Written exercise
Count how many lines of the material below have the word "objects" and give only the number.

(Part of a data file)
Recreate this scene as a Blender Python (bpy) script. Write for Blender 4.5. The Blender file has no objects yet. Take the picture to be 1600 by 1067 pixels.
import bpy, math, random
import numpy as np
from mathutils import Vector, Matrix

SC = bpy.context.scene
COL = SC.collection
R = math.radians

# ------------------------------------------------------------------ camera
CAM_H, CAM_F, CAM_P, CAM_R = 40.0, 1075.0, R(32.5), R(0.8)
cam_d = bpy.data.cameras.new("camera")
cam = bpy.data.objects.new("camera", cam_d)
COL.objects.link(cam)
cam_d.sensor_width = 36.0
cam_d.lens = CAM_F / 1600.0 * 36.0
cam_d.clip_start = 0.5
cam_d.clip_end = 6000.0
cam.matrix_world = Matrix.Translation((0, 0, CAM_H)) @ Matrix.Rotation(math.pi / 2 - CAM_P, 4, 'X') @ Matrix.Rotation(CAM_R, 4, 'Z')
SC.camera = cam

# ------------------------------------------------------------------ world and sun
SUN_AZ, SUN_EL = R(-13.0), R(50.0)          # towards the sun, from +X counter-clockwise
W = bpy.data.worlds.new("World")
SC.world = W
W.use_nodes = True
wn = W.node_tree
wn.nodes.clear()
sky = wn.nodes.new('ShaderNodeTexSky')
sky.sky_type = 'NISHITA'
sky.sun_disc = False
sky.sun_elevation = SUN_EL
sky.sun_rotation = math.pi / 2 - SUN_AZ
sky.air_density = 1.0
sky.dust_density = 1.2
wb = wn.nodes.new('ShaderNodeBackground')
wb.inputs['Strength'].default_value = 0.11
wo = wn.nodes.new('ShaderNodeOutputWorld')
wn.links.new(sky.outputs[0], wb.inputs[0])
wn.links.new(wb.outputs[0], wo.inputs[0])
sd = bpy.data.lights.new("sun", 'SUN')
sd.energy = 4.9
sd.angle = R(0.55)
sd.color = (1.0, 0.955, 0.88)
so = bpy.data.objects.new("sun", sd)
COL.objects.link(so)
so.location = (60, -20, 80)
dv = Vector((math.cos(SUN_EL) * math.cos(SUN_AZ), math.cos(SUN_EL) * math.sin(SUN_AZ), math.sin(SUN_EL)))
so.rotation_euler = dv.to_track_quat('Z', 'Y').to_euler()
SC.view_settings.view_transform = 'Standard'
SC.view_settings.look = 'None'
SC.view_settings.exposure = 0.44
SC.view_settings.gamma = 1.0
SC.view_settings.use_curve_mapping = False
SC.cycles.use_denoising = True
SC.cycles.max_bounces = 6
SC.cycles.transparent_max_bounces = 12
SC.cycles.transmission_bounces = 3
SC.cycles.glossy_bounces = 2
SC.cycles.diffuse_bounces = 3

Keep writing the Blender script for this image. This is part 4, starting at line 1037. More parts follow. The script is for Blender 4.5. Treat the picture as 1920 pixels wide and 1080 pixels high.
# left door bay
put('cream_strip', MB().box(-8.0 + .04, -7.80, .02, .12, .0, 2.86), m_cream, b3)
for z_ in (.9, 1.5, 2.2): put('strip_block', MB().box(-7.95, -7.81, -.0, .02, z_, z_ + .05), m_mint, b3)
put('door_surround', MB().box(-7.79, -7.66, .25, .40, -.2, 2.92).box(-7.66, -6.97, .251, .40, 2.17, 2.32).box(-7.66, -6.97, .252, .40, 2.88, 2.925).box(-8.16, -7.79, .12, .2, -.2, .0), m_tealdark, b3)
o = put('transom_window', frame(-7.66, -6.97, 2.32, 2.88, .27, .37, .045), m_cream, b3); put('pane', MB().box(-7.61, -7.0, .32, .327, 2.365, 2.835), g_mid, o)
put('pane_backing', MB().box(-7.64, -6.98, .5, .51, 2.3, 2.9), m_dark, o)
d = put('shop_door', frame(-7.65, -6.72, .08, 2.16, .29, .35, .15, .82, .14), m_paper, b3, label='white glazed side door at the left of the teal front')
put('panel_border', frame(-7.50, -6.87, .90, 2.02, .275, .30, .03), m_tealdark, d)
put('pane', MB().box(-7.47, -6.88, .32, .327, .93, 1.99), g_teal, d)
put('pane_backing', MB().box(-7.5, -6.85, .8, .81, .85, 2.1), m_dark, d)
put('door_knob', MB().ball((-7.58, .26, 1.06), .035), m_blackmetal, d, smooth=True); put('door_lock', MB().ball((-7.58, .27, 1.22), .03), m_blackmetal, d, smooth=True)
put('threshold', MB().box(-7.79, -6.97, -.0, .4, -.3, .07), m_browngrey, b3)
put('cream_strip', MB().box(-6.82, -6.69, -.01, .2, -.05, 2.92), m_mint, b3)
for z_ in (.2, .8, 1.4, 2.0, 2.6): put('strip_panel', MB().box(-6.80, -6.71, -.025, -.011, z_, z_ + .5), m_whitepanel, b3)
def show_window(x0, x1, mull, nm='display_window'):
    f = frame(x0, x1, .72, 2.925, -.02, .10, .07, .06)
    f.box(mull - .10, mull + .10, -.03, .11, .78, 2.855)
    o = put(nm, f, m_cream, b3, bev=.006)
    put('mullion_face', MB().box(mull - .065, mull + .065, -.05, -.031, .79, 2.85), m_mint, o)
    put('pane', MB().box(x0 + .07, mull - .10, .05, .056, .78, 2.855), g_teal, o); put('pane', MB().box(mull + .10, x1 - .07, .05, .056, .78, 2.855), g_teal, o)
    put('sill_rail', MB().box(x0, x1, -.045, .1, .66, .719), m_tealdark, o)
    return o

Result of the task
5